C’est sans doute la forme la plus insidieuse de censure en matière de liberté de la presse. Celle qui intervient au moment de la diffusion ou de la distribution des journaux. Reporters sans frontière s’est penché sur cette épineuse question, et dresse un rapport alarmant de la situation dans les 90 pays étudiés par l’association. Son secrétaire général a commenté en avant-première son rapport lundi matin sur Europe 1.
"C’est un des angles morts quand on parle d’atteinte à la liberté de la presse", confirme Christophe Deloire, le secrétaire général de RSF. "On a peu conscience que ces atteintes à la liberté de la presse peuvent se dérouler en aval. Ça valait la peine d’enquêter.

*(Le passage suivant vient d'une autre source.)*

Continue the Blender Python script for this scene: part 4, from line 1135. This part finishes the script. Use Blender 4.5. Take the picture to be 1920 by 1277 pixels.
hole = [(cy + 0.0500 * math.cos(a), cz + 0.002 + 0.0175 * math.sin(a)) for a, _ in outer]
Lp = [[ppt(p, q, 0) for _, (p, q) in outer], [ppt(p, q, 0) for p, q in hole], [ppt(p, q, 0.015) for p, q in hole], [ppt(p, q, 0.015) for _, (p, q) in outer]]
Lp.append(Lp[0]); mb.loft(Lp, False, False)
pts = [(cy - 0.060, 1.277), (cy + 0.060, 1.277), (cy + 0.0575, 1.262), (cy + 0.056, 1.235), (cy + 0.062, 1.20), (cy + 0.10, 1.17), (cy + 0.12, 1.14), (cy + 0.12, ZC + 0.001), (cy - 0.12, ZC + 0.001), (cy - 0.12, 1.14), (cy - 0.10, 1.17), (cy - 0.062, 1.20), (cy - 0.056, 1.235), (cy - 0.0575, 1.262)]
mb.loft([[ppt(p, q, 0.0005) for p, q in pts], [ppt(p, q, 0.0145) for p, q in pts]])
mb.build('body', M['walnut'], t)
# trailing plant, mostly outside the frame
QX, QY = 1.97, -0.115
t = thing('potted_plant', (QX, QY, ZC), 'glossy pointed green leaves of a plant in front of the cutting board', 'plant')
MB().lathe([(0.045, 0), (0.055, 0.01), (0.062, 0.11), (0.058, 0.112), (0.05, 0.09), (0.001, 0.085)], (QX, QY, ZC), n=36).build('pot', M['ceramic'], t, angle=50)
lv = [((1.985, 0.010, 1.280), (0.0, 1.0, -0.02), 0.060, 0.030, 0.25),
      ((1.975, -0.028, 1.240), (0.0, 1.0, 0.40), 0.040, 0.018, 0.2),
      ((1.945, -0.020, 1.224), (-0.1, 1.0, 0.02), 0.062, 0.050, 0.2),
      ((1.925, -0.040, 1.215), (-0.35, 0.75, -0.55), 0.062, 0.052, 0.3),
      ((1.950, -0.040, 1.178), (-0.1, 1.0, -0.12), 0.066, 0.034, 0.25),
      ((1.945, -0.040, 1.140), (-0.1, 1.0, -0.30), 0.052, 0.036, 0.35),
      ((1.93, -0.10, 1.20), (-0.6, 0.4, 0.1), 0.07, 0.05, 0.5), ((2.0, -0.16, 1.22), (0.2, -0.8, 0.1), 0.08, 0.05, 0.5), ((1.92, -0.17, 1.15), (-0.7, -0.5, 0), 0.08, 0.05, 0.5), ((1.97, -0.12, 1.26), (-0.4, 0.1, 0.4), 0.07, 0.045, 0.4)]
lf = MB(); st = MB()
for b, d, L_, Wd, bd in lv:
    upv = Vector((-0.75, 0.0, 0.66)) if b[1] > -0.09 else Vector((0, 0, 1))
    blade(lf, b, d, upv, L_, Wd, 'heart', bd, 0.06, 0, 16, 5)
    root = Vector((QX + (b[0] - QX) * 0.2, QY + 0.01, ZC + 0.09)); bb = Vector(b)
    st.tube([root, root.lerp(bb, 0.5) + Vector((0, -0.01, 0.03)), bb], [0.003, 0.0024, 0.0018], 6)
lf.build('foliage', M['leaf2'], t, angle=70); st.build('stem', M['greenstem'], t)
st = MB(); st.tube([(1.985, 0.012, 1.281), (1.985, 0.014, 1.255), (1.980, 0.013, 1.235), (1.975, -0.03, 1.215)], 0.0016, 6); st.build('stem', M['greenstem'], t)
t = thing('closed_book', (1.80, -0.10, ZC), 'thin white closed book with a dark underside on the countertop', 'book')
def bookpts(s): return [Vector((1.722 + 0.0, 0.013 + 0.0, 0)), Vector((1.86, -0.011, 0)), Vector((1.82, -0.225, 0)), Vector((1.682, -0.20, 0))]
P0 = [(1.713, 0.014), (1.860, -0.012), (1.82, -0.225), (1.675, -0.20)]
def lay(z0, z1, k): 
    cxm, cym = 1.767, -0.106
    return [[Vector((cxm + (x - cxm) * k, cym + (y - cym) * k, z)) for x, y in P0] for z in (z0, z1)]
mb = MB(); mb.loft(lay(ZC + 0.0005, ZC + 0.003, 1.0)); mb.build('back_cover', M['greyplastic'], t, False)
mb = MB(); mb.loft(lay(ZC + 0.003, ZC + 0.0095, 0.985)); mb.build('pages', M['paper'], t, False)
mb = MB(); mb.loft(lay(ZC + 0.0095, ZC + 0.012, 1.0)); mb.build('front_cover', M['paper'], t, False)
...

C’était une enquête faramineuse, menée dans 90 pays. Et les atteintes à ce moment-là nombreuses. Les censeurs ont toute sorte d’idées, parfois saugrenues, mais qui fonctionnent", explique le journaliste.
"Parfois, les journaux sont saisis, brûlés"
Dans son rapport, RSF pointe que dans 68 % des cas les auteurs des entraves à la circulation des journaux sont les états, et 41 % des cas de censure se produisent au moment de la vente. Et Christophe Deloire de citer cet exemple précis, à Madagascar, quand la Une d’un journal faisait état de la liaison adultérine de la première dame du pays. "Les autorités ont fait acheter chez les vendeurs de journaux tous les exemplaires du journal, pour que les citoyens n’y aient pas accès", assure le secrétaire général de RSF". "Mais d’autres fois, les journaux sont saisis, sont brûlés".
Et d’autre fois, surtout, la censure peut prendre un atour dramatique. Comme au Mexique, où la tradition des crieurs de rue tient encore bon. "Il est arrivé qu’un crieur qui faisait état de l’arrestation de voleurs de motos soit tout simplement assassiné par quelqu’un à qui cette information avait déplu", raconte Christophe Deloire. "Donc parfois on peut trouver que ces atteintes ont des tours assez originaux. C’est souvent terrible en fait".